Wendy Glackin, the office’s HR coordinator, has been in the office for nearly two years and said the office culture has grown worse as the election nears, to the point that employees are “afraid to come to work” or to voice dissent against Gill and his administration.

Under his leadership, Glackin echoed Evershed’s statement that office administrators are “belittling" and “micromanaging” and said there’s also a culture of favoritism in which rules apply to some people but not to others.

“I want the public to understand that that office is broken inside and we employees love our job, we love what we’re doing, we love helping the community — but it’s a myth what Sim’s projecting the office to be like,” she said. “It’s not a happy work environment.”

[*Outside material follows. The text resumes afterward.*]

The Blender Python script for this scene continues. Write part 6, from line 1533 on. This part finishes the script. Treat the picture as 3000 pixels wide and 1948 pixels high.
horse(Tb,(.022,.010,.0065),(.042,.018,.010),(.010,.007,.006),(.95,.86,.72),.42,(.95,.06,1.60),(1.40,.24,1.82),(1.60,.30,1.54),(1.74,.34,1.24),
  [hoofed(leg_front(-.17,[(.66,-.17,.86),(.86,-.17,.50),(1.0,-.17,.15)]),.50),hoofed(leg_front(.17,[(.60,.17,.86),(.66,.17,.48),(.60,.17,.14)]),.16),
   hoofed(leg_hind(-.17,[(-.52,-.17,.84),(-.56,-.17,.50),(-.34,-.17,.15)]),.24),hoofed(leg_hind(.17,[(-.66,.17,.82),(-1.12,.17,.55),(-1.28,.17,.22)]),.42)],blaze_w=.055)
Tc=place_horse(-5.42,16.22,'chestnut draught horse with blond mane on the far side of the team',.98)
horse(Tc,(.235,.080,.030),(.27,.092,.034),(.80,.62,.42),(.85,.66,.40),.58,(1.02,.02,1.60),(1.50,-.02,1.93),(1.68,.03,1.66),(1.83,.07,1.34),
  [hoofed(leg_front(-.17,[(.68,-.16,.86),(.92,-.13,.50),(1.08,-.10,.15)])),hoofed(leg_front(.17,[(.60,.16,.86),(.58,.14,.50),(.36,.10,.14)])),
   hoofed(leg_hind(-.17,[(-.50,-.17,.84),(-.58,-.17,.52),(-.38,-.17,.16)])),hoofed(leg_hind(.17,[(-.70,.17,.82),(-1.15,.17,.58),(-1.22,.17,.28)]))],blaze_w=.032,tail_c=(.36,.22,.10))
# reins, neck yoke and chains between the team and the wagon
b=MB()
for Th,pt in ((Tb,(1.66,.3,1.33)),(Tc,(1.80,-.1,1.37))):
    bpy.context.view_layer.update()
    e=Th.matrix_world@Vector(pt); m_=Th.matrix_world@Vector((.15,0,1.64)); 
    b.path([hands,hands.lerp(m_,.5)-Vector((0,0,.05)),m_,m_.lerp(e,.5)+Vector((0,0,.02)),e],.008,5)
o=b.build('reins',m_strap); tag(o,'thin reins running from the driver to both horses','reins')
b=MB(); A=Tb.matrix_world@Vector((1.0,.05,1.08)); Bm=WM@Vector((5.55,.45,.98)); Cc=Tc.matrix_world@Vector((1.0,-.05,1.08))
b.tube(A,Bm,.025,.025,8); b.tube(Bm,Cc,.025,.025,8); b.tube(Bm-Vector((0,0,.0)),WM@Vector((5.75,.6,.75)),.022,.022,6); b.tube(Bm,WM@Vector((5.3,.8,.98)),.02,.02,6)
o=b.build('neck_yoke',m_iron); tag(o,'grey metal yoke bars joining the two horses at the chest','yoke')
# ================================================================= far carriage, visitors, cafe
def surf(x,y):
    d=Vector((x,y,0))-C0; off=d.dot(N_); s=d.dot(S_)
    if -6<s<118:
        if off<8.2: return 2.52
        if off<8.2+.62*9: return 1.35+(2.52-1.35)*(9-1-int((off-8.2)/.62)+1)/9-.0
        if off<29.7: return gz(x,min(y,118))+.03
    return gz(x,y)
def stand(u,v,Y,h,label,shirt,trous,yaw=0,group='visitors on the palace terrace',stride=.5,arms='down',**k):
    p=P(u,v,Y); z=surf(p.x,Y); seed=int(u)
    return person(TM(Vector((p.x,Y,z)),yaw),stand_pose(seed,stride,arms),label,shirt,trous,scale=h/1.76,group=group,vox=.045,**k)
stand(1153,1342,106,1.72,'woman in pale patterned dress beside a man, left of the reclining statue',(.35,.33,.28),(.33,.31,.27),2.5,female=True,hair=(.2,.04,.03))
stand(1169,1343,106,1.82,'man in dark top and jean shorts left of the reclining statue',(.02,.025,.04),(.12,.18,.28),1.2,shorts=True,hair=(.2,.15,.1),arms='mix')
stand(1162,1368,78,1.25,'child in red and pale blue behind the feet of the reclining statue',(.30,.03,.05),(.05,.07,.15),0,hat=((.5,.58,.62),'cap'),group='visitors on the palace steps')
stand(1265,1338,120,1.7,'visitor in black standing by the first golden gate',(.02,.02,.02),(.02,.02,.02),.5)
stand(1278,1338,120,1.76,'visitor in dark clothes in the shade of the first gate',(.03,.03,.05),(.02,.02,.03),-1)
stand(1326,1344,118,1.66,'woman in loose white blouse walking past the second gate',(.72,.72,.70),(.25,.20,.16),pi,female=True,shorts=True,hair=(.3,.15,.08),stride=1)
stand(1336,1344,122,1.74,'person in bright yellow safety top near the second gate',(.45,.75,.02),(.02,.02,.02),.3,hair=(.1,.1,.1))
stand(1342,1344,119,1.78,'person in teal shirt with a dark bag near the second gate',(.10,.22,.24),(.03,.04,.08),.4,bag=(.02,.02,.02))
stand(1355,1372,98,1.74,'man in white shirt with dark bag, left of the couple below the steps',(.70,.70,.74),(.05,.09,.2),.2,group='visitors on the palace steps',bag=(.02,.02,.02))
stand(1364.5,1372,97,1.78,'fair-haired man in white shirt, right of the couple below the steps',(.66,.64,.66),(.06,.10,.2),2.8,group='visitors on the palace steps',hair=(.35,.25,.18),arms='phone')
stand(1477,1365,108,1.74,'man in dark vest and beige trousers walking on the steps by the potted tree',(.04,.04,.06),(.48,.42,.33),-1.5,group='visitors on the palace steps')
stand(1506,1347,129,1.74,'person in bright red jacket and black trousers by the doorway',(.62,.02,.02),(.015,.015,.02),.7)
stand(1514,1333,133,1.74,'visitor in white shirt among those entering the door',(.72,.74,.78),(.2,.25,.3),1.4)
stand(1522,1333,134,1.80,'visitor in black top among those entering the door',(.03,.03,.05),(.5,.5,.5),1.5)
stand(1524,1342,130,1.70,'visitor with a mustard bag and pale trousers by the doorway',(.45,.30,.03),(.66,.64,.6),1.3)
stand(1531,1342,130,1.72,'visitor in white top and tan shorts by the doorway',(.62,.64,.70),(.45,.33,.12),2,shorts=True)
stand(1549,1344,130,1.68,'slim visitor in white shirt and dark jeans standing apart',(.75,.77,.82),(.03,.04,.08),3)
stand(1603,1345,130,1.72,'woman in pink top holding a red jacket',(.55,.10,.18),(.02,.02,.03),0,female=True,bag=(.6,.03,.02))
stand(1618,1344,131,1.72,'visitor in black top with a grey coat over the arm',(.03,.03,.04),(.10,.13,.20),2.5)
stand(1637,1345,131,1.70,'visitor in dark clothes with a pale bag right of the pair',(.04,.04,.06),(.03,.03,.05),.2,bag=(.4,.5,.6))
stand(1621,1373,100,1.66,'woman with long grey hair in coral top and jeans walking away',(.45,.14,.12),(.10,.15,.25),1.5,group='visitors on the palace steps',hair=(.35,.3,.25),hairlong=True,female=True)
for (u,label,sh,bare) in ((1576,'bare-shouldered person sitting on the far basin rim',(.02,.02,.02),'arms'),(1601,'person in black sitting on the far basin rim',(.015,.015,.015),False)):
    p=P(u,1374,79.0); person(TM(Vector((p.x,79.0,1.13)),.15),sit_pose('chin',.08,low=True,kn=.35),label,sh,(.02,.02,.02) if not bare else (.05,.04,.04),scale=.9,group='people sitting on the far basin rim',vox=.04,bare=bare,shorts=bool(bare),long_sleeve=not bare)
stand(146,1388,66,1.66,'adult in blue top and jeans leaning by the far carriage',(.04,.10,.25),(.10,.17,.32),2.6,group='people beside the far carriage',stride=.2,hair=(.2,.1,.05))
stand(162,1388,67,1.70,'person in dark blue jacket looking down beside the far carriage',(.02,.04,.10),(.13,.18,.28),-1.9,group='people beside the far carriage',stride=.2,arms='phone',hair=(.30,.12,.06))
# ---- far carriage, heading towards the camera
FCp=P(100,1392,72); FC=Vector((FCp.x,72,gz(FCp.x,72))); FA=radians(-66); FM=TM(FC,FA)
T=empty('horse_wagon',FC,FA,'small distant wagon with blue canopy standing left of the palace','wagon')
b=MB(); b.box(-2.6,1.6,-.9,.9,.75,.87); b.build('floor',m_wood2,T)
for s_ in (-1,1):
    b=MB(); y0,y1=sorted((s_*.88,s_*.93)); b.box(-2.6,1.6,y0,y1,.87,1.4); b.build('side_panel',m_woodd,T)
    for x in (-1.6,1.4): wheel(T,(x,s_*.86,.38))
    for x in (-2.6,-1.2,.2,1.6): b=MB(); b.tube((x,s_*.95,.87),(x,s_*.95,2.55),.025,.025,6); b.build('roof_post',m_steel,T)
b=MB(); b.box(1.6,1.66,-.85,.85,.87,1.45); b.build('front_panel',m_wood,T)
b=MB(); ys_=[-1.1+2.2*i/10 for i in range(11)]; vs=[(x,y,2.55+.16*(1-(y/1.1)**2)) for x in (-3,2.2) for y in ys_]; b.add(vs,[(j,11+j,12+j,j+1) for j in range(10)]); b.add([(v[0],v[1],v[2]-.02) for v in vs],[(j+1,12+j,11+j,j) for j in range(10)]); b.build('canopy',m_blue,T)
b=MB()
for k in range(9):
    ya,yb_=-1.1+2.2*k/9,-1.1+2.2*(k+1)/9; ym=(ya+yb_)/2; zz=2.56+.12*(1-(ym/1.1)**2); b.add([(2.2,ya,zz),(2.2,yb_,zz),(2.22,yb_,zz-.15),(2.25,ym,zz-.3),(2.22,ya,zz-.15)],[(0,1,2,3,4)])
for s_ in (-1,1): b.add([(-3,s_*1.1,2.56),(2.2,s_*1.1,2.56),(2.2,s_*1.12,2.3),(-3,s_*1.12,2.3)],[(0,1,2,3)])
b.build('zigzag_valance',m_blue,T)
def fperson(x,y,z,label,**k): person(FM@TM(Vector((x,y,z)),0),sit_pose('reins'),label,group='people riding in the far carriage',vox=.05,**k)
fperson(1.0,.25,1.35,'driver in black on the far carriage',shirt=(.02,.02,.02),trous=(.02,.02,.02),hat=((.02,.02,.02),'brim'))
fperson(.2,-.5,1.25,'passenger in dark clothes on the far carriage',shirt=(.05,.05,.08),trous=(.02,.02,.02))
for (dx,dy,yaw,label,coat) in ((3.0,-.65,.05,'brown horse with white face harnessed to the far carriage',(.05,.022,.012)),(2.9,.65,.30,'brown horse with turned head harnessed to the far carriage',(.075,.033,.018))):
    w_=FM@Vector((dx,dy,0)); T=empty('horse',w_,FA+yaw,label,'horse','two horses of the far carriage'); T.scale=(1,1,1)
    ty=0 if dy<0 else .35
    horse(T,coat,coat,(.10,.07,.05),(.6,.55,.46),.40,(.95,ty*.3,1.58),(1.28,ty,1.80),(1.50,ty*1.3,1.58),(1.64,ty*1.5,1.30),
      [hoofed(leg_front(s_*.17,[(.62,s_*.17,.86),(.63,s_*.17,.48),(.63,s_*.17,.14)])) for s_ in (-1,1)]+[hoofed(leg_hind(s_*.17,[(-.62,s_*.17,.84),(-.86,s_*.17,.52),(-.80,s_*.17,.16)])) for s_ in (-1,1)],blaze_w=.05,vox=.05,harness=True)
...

Glackin said she is supporting Evershed because he’s open, honest and will listen to the concerns of people within the office to improve the culture there.

“I see the way he treats me, I see the way he treats other staff, the 90 percent of the staff in the office that supports him, and that’s the kind of leader I want,” she said. “I want someone with integrity. Someone that cares more about the employees than they do about the news stories.”

Gill said there are people in the office who are supporting him but that he’s consciously declined to seek them out.

“I make the decision to run for office, not the people who are in the office,” he said. “And it is not fair to put them through that process. So I absolutely do not ask for or seek out support or testimonials from people in the office for a very deliberate reason.”

Instead, Gill has touted his endorsements by eight Salt Lake County mayors — from Republican Troy Walker in Draper to Ben McAdams, Democratic mayor of Salt Lake County.

Historical turnover data requested by The Salt Lake Tribune show the turnover rate during Republican D.A. Lohra Miller’s tenure from 2007 to 2011 was slightly higher than Gill’s over the past four years at 10.9 percent, according to approximate numbers from the District Attorney’s Office. The highest annual turnover rate in Miller’s administration was roughly 17.27 percent the first year she took over the office.

Interestingly, Evershed’s rhetoric matches Gill’s from eight years ago, when the now-district attorney was Salt Lake City’s chief attorney and prosecutor.

“There is a perception and, to a certain extent, a reality that the District Attorney’s Office is broken and needs to be fixed,” Gill told The Tribune in 2010, painting his opponent as a person who pursued prosecutions for political reasons, much as Evershed has done to Gill.